Take the listing from its first line through the line that contains "V = np.array" and please retype those lines exactly, leaving out the pictures.

> [Collected data]
----------------

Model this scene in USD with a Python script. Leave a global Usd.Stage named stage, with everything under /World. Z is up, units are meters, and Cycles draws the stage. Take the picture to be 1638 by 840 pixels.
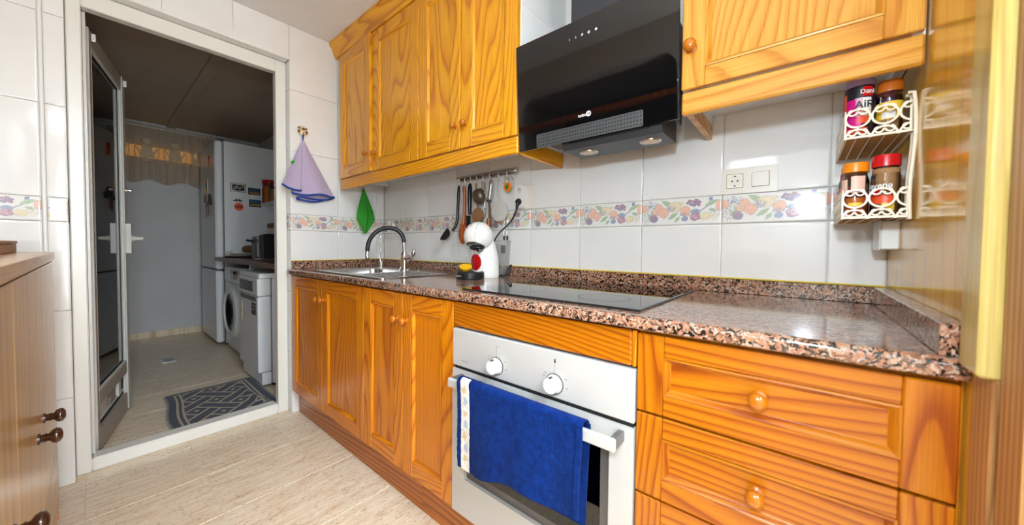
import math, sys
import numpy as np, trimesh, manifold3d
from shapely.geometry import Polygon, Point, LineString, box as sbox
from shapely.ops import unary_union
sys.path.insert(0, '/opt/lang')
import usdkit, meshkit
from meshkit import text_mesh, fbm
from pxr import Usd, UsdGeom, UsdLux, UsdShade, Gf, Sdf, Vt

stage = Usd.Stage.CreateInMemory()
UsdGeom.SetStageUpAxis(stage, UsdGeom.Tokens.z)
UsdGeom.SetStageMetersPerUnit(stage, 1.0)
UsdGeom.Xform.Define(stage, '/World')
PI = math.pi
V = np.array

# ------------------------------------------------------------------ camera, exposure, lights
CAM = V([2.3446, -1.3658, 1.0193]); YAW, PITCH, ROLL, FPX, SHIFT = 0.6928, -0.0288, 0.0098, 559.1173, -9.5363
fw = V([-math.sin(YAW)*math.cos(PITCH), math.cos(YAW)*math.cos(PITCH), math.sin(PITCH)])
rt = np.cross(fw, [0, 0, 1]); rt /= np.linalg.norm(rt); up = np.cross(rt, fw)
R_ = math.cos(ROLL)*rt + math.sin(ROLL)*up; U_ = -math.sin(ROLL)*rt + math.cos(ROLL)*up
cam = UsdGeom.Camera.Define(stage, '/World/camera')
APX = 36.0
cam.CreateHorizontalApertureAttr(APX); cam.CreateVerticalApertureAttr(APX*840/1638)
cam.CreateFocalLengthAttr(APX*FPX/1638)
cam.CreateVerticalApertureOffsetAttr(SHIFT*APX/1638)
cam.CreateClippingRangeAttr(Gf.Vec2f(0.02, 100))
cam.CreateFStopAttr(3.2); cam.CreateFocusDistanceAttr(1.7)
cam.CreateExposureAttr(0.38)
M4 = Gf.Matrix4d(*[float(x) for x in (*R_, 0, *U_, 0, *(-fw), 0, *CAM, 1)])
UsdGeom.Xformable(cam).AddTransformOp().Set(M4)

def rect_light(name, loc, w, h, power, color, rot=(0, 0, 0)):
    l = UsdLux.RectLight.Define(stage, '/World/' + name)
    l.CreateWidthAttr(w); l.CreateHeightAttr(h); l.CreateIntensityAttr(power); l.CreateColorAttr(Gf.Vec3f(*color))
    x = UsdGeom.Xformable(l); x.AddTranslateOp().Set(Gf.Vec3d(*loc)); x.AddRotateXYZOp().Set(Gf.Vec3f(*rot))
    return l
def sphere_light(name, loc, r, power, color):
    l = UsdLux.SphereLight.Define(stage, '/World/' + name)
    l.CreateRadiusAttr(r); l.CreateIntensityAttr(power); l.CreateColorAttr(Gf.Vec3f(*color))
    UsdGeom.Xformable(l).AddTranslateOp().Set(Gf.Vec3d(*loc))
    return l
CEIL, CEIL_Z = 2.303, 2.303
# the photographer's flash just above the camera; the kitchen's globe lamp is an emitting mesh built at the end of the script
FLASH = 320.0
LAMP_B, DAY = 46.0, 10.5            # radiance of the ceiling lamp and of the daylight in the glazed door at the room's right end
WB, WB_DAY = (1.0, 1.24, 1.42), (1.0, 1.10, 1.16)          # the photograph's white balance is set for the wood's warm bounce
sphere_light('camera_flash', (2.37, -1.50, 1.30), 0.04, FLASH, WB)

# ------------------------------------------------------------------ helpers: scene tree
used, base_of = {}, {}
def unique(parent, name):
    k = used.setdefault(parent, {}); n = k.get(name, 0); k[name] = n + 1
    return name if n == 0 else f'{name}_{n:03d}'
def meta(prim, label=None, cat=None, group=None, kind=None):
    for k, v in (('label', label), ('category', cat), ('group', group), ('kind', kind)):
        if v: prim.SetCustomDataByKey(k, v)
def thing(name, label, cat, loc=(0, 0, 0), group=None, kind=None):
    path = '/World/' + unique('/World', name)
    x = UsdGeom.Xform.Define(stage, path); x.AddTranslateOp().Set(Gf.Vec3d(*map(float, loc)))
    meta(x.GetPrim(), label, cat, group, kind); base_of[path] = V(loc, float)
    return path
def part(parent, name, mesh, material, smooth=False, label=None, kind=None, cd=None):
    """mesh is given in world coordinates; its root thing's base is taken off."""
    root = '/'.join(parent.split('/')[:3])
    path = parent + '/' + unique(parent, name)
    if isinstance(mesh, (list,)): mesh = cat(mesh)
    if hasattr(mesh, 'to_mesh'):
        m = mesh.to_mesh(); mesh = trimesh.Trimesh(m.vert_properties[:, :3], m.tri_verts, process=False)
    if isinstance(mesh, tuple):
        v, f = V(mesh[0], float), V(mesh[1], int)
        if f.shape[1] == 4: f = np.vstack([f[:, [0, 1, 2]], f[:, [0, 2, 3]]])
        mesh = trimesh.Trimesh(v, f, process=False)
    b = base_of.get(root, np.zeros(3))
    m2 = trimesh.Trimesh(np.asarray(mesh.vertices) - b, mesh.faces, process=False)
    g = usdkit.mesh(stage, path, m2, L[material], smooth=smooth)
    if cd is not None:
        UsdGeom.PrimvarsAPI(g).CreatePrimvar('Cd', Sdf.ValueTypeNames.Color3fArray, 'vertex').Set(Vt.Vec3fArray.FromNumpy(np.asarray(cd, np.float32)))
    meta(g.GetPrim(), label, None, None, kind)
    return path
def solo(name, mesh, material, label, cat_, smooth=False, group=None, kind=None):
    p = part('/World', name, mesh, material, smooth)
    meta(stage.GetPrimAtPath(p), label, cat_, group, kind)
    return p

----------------

> [Task result]
Model this scene in USD with a Python script. Leave a global Usd.Stage named stage, with everything under /World. Z is up, units are meters, and Cycles draws the stage. Take the picture to be 1638 by 840 pixels.
import math, sys
import numpy as np, trimesh, manifold3d
from shapely.geometry import Polygon, Point, LineString, box as sbox
from shapely.ops import unary_union
sys.path.insert(0, '/opt/lang')
import usdkit, meshkit
from meshkit import text_mesh, fbm
from pxr import Usd, UsdGeom, UsdLux, UsdShade, Gf, Sdf, Vt

stage = Usd.Stage.CreateInMemory()
UsdGeom.SetStageUpAxis(stage, UsdGeom.Tokens.z)
UsdGeom.SetStageMetersPerUnit(stage, 1.0)
UsdGeom.Xform.Define(stage, '/World')
PI = math.pi
V = np.array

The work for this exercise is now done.